The 1023 Dual Oscillator contains two independent, full-function oscillator modules. It's essentially the same as two of the 1004-style oscillators in one module, less the pulse-width modulation CV inputs. These can be used in the audio range, or as low-frequency modulation sources. Since the controls for each side are exact duplicates, we'll go over them just once.
Inputs, Outputs, and Controls
Oscillator active lamp- The red lamps in the upper corners glow to indicate the oscillator is enabled (either side can be disabled by setting the waveform selector knob to Off).
Frequency / Coarse and Fine- The Coarse control sets the base frequency over a nine-octave range, in octave increments. The Fine control allows continuous fine pitch control and is configured as a "multiplier" with center position being nominal and a range of 1/2 pitch to the left or double the pitch to the right (i.e., +/- one octave).
Range- Generally this will be set to Low when using as a mod source, or high for audio-range signals.
1V/Oct jack- Accepts a CV input for pitch. Typically this would come from the Pitch jack in the IO Panel CV Out section, or from a sequencer CV out.

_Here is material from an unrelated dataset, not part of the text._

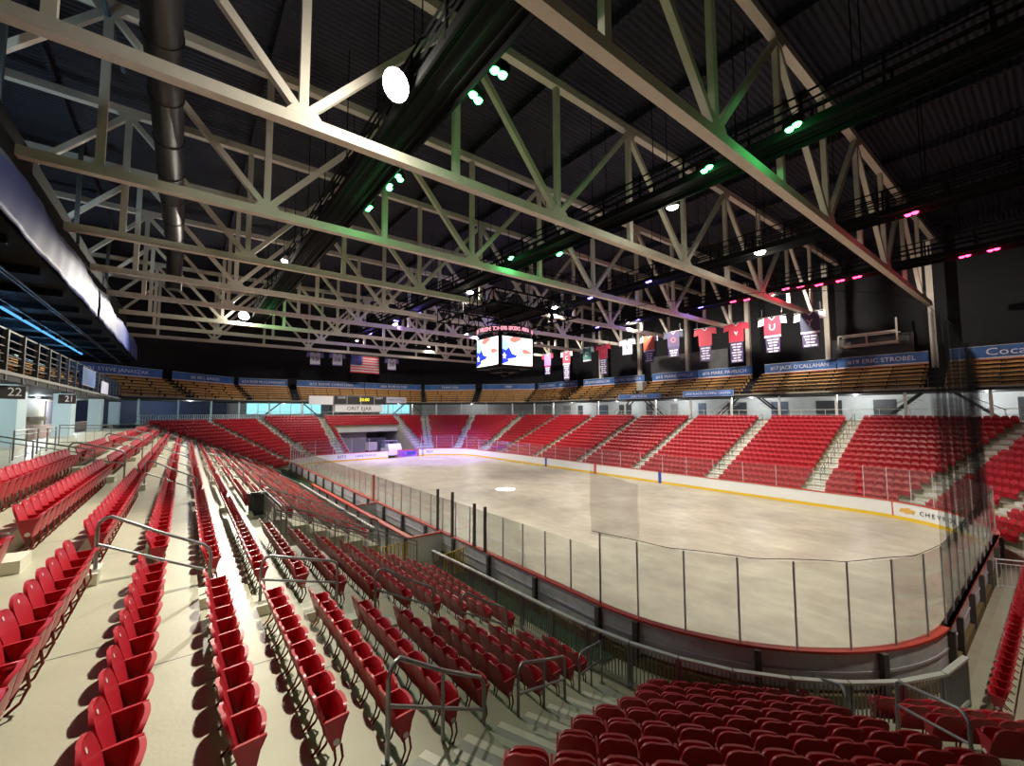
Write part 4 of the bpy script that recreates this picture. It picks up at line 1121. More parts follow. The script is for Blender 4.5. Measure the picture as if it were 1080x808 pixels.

Pulse Width (PW)- This sets the width or "duty-cycle" of the pulse wave (the very bottom waveform on the panel). It has no effect on any other waveform. Its default setting of 50% outputs a perfect square wave, rich in odd-order harmonics. Moving the knob left or right narrows its width as well as the thickness of sound until it almost disappears at its extremes.
Output a/b wave selector- Selects off, sine, triangle, square, ramp, or pulse wave output. The red lamp in the upper corner dims in Off position.
Frequency Mod 1 and 2 input jack and attenuator- This is used for externally modulating the oscillator frequency. It's useful for adding vibrato with an LFO, siren noises, envelope-controlled pitch sweeps, etc. The attenuator knob is bipolar; it allow positive (turn right) or inverted voltage control (turn left). It defaults to center zero position.
All mod inputs are exponential, that is for a given mod input voltage, the mod amount increases as frequency increases. For example, if the base frequency is 1000 Hz, and a bipolar wave is applied to the mod CV input, the frequency falls to 500 Hz and rises to 2000 Hz. Because audio frequencies are inherently exponential in nature, the resulting frequency rises and falls exactly one octave.
Output a/b jacks- Audio output of oscillator waveforms.